Ukrainians evacuated from Irpen by Kyiv’s territorial defense battalion, March 3, 2022. Image credit: Drop of Light / Shutterstock


Images of the now more than three million Ukrainian refugees are seared in our minds—we see them crowding onto trains and buses, camping out in hastily constructed mass reception areas, mothers clutching children, aid workers extending a hand, or a bottle of water. Those who have fled are exhausted; shattered by what and whom they have left behind, with no clear idea of what lies ahead. 

We have seen similar pictures before: tens of thousands of Afghans escaping the Taliban take-over; nearly a million Rohingya fleeing into Bangladesh to avoid rape and murder in Myanmar; more than five million Syrians forced out of their homes by years of brutal conflict.

Leah Zamore, among other commentators, has noted the difference in the European response to these humanitarian crises. After an initial German welcome, Syrians were met with border walls and armed guards, forced eventually into abysmal camps on Greek islands. Returns of Afghans ceased after the Taliban victory, but Europe has hosted only a small percentage of Afghan refugees and most are stuck in a lengthy asylum process that will yield uncertain results. Europe has sent money for assistance to the Rohingya in Bangladesh, but no effort has been made to help people out of the overcrowded camps or to provide a solution to their refugee status.

It is surely fair to demand of Europe consistency in its response to the refugees—international law indeed demands it: when European border officials let in Ukrainians but place obstacles in the way of persons of other nationalities fleeing the violence in Ukraine, they are violating the norm of non-discrimination that is fundamental to refugee law.

There are good reasons to criticize some of the ways European countries have been handling refugees from the war in Ukraine. But I want to examine the current situation in a broader context, to see what it says about the contemporary global protection regime.

On the positive side, countries generally leave their borders open to refugees fleeing crises in their immediate neighborhood. So, one way to think about the European response to Ukrainians is to compare it to the willingness of Turkey, Jordan, and Lebanon to accept millions of Syrian refugees, and Bangladesh taking in hundreds of thousands of Rohingya.

From this perspective, the harsh measures adopted by the European countries toward Syrians are of a different nature—it sought to prevent movement from countries of first asylum, not from the refugees’ country of origin. This is not to defend the measures adopted or to say that they complied with international legal norms; it is rather to notice that in an important respect, the international refugee regime generally accomplishes its goal of providing safety protection to those fleeing across borders to avoid serious harm in their home state.

Where the protection regime breaks down is what happens after initial safety is granted. The international refugee regime lacks a global responsibility-sharing system; so the vast majority of the world’s refugees stay—for years and years—in the states to which they first flee. In essence, most refugees are forced out (from their home state) and then locked in (in the country of first asylum), unwilling to return to dangerous conditions at home and unable to move to other states where they could better provide for themselves and their families, and re-establish community. 

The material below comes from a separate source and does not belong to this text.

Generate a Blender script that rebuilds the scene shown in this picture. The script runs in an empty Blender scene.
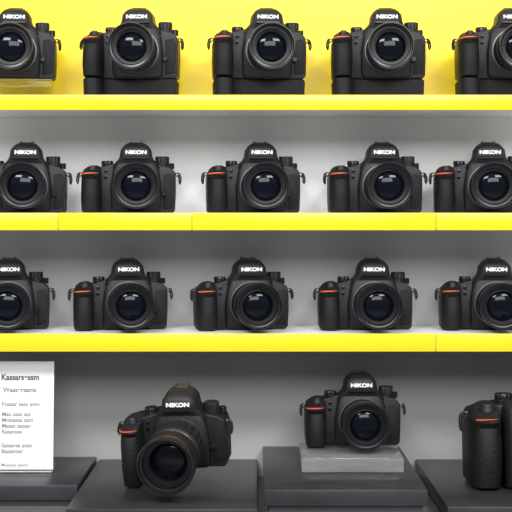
import bpy, bmesh, math, random
from mathutils import Vector, Matrix, Euler
random.seed(4)
S=0.0015; D=2.0; HZ=225.0
def W(px,py,y):
    k=S*(D+y)/D
    return Vector(((px-256)*k,y,(HZ-py)*k))
scene=bpy.context.scene
scene.view_settings.view_transform='Standard'
COL=scene.collection

# ---------------------------------------------------------------- materials
def mat(name,color,rough=0.5,metal=0.0,bump=0.0,bscale=200.0,var=0.0,vscale=5.0,spec=0.5,trans=0.0,ior=1.45,coat=0.0,voro=False):
    m=bpy.data.materials.new(name); m.use_nodes=True
    nt=m.node_tree; b=nt.nodes['Principled BSDF']
    b.inputs['Base Color'].default_value=(*color,1)
    b.inputs['Roughness'].default_value=rough
    b.inputs['Metallic'].default_value=metal
    b.inputs['Specular IOR Level'].default_value=spec
    b.inputs['Transmission Weight'].default_value=trans
    b.inputs['IOR'].default_value=ior
    b.inputs['Coat Weight'].default_value=coat
    tc=nt.nodes.new('ShaderNodeTexCoord')
    if var>0:
        n=nt.nodes.new('ShaderNodeTexNoise'); n.inputs['Scale'].default_value=vscale; n.inputs['Detail'].default_value=4
        r=nt.nodes.new('ShaderNodeValToRGB')
        r.color_ramp.elements[0].position=0.3; r.color_ramp.elements[1].position=0.7
        r.color_ramp.elements[0].color=(*[c*(1-var) for c in color],1)
        r.color_ramp.elements[1].color=(*[min(1,c*(1+var)) for c in color],1)
        nt.links.new(tc.outputs['Object'],n.inputs['Vector']); nt.links.new(n.outputs['Fac'],r.inputs['Fac'])
        nt.links.new(r.outputs['Color'],b.inputs['Base Color'])
    if bump>0:
        if voro:
            n=nt.nodes.new('ShaderNodeTexVoronoi'); n.inputs['Scale'].default_value=bscale; o=n.outputs['Distance']
        else:
            n=nt.nodes.new('ShaderNodeTexNoise'); n.inputs['Scale'].default_value=bscale; o=n.outputs['Fac']
        bp=nt.nodes.new('ShaderNodeBump'); bp.inputs['Strength'].default_value=bump; bp.inputs['Distance'].default_value=0.0006
        nt.links.new(tc.outputs['Object'],n.inputs['Vector']); nt.links.new(o,bp.inputs['Height'])
        nt.links.new(bp.outputs['Normal'],b.inputs['Normal'])
    return m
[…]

Still, every fresh refugee crisis is an opportunity to reform the international system—and the current crisis in Ukraine is no exception. 

First, it could spark the development of a global (or at least regional) responsibility-sharing system. This failed during the Syrian refugee flow of 2015 when several states rejected a Union-wide plan for the distribution of asylum-seekers. But the response to the Ukrainian refugees appears to be different, with nations like Poland and Hungary—that rejected the Syrians—leaving their borders open.

Second, it could open up discussions of refugee mobility. The EU Directive that grants temporary protected status to the Ukrainians allows the refugees to, in effect, choose their first country of residence; but it does not expressly provide movement among EU states once the status has been granted. In this way, it perpetuates the usual practice of locking in refugees to countries of first asylum. Political pressure should be brought on EU members to permit the free movement of Ukrainian refugees within the EU. Mobility rights would surely benefit refugees and refugee families and would also likely lessen financial costs for hosting states as Ukrainians move to where they can more easily prosper.

Third, the present response shows the possibility of a robust role of private efforts to assist refugees. No camps have been established for Ukrainian refugees. Rather, they have been welcomed into the homes of hosting families. Already a website has been developed to link refugees with those willing to host them. Canada has permitted private sponsorship of refugees for decades, and the Biden administration blessed a civil society initiative to foster community sponsorship of Afghans arriving in the US (the Afghans entered under a “parole” program that grants them temporary status, and not as refugees). Widely adopting private sponsorship programs could dramatically increase the number of refugees resettled out of countries of first asylum each year.

Perhaps the Ukrainian refugee crisis will simply reinforce the usual views of advocates that the European refugee and asylum system is biased and unprincipled. But it could also provide the basis for an important rethinking of the current international system of refugee protection. 


T. Alexander Aleinikoff is a university professor and director of the Zolberg Institute on Migration and Mobility, The New School.